Repeat exactly the stretch of lines from the line containing "nt.links.new(col, b.inputs['Base Color'])" through the line containing "M_HEAD = carved_wood()", both included, and nothing else.

--- --- ---

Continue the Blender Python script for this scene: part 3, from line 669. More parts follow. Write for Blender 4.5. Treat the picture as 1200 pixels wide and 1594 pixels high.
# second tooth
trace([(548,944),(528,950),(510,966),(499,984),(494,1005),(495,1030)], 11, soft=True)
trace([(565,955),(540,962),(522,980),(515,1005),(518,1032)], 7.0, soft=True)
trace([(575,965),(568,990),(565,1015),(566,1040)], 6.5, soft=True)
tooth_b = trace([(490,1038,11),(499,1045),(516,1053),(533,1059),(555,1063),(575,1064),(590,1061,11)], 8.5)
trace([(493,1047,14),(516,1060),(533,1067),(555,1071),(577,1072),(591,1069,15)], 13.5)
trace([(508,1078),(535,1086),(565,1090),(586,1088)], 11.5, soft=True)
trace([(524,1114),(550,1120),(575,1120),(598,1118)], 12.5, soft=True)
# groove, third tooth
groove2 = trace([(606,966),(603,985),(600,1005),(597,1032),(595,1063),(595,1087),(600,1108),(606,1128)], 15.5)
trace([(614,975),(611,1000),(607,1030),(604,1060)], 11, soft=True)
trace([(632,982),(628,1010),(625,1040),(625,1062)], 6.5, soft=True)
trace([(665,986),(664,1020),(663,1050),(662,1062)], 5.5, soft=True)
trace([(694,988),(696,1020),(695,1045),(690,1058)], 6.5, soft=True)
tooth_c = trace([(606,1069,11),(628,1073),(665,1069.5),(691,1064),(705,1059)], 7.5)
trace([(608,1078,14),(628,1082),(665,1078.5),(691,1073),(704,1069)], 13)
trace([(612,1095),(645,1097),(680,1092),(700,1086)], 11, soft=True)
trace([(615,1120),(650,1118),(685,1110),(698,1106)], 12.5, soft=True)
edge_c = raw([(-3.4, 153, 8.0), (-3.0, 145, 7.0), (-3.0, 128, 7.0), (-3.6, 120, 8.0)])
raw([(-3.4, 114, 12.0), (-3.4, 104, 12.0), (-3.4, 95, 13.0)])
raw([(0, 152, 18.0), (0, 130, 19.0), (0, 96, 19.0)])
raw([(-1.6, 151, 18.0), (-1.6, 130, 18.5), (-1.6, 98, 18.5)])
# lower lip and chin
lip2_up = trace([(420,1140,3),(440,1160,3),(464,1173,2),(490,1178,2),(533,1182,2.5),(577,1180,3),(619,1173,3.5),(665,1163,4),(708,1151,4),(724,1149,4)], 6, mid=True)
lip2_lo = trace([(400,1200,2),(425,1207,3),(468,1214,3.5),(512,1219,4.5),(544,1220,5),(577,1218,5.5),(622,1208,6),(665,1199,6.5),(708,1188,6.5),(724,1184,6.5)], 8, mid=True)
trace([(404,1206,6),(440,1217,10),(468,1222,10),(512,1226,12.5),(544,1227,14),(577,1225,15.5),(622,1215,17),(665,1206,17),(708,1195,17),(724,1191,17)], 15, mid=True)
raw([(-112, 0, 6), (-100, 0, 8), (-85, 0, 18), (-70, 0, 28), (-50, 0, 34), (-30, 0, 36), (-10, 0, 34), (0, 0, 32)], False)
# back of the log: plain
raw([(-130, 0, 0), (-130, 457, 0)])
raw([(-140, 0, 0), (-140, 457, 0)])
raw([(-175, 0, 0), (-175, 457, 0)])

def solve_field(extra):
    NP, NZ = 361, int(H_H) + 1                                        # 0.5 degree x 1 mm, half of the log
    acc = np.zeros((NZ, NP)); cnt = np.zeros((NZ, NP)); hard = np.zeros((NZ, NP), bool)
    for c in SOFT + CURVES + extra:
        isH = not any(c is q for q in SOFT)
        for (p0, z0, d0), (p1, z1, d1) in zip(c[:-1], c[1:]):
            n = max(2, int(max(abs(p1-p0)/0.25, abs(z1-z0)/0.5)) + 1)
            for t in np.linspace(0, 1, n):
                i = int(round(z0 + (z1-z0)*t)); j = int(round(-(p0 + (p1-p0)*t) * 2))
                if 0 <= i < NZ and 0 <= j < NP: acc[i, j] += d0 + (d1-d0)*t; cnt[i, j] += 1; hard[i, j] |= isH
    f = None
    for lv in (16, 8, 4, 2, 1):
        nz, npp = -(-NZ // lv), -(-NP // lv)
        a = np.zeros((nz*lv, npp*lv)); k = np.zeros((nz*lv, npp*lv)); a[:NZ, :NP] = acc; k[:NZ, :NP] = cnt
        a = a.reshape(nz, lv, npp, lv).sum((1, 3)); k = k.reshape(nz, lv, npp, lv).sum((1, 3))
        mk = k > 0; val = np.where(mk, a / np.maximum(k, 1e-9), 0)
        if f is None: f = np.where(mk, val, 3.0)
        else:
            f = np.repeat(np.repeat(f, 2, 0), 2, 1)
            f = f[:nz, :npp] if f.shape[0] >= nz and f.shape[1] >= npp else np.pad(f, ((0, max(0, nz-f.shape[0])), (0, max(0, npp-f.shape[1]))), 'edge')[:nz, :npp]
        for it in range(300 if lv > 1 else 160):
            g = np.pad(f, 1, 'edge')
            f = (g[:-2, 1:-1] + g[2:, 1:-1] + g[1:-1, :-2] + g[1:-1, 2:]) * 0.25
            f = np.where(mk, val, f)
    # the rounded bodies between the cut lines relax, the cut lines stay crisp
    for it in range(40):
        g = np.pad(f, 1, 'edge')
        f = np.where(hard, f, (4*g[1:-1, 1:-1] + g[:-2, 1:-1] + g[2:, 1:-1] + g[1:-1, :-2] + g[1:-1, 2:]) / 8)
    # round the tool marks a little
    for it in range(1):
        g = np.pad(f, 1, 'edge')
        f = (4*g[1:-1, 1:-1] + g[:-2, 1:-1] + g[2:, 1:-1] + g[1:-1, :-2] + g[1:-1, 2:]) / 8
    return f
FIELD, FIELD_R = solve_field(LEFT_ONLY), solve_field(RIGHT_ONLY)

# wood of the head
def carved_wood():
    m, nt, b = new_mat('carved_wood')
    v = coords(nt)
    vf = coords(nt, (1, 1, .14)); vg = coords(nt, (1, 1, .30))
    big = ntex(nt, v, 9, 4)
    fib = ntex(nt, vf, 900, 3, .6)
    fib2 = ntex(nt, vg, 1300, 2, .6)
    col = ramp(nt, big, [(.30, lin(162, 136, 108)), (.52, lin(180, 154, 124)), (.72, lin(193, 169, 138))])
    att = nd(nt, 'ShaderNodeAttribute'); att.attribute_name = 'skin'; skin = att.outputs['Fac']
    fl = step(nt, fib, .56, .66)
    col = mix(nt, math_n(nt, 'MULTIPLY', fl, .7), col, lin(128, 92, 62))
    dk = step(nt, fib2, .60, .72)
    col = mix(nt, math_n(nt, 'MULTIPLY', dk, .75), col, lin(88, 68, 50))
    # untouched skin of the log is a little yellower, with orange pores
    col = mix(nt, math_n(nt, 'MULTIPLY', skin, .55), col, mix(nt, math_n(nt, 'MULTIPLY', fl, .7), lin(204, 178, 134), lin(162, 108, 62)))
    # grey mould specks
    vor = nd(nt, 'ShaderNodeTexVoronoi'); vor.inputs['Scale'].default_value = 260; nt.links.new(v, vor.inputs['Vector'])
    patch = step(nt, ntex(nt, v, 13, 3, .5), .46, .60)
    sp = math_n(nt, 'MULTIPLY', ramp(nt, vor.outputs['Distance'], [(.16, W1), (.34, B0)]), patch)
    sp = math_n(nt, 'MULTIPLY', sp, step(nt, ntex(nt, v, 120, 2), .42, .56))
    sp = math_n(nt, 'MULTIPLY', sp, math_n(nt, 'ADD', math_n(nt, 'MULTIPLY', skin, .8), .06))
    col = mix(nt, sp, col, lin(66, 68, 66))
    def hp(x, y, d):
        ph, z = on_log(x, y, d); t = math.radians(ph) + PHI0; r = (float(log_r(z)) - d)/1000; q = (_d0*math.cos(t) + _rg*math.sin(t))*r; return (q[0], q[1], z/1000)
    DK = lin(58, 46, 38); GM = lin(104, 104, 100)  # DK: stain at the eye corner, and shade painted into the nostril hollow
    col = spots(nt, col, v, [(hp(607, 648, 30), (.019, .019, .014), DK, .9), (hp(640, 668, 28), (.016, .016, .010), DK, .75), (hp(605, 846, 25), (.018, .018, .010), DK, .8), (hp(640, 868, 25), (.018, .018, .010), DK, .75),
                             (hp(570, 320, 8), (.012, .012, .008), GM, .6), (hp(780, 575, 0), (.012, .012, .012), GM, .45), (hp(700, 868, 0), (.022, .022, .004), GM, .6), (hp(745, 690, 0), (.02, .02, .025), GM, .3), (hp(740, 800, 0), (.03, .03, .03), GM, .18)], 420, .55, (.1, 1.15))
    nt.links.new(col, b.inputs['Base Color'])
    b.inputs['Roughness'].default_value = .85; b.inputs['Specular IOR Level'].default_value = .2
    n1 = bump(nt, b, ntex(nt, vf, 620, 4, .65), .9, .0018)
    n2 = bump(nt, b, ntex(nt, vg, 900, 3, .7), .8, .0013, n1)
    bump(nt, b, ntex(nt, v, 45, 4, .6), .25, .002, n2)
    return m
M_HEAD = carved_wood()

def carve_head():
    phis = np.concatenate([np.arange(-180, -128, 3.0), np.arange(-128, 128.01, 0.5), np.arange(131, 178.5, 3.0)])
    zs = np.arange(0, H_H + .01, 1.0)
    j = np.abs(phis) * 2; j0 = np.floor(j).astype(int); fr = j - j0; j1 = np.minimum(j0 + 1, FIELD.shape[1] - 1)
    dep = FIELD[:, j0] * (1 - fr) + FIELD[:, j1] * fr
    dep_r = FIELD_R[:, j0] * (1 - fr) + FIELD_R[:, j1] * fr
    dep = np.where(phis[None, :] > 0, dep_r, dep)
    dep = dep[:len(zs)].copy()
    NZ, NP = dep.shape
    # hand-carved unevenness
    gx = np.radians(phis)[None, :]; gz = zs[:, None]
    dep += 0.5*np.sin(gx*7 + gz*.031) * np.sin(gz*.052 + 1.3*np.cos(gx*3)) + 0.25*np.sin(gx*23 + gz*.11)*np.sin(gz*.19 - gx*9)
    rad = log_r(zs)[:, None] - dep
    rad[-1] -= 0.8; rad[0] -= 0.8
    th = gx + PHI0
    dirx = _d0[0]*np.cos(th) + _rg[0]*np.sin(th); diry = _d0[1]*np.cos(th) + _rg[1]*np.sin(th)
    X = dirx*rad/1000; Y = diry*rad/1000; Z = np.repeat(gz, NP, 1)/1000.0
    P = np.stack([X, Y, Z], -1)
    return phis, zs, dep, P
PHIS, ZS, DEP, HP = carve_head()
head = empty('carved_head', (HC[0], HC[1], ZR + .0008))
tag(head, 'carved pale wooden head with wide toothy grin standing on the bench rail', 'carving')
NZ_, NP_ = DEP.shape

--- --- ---

## [The output]
    nt.links.new(col, b.inputs['Base Color'])
    b.inputs['Roughness'].default_value = .85; b.inputs['Specular IOR Level'].default_value = .2
    n1 = bump(nt, b, ntex(nt, vf, 620, 4, .65), .9, .0018)
    n2 = bump(nt, b, ntex(nt, vg, 900, 3, .7), .8, .0013, n1)
    bump(nt, b, ntex(nt, v, 45, 4, .6), .25, .002, n2)
    return m
M_HEAD = carved_wood()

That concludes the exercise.